最近ニュースで頻繁に耳にするような悲しい事件は、残虐な誰かの仕業なのではなく、歪んだ社会が膿を出すように、”たまたま”僕ではない誰かが社会から排除されてしまった事態であると考えるべきでしょう。
僕としては、今後もこの意識を持つことが、秋田へ戻ったときの大きな手助けとなるのではないかと思っています。


5.あきたびじょん
秋田魁新報の元旦号でも大きく取り上げられていますが、海士町のサザエカレーなどを手がけたデザイナー・梅原真氏による秋田の新しいキャッチコピーが発表されました。

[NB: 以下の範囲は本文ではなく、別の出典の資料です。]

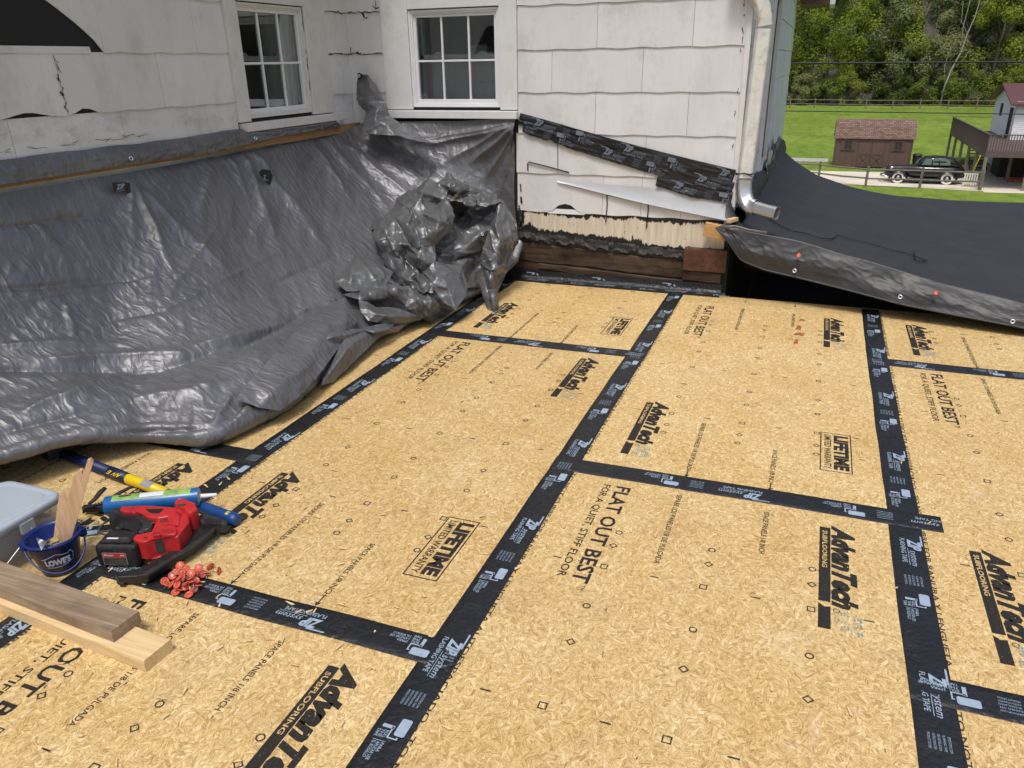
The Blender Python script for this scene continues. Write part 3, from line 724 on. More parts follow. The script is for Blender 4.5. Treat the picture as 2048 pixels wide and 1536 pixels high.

http://common.pref.akita.lg.jp/akitavision/
「あんべいいな 秋田県」
「秋田は冬のほうがいい」
魅力的なキャッチコピーとクリエイティブが完成しました。
あとは、この成果物を僕ら自身が大事に活用することが必要です。
つくりっぱなしにしない。
自分たちなりにこのコピーを解釈しながら、どのように秋田の魅力をコミュニケートしていけるか。
県民一人ひとりに託されている、そんな、ずっしりとてごたえのあるメッセージになっているように思います。
梅原さんのすごいところは、デザインを単に外部の人とのコミュニケーションだけでなく、内側の人とのコミュニケーションのパイプづくりに活用している点です。
きっと、このコピーを通じて、秋田に関わるたくさんの人が、改めてそれぞれの秋田の魅力に思いをはせるきっかけが生まれるのではないでしょうか。
とにもかくにも、期待大!です。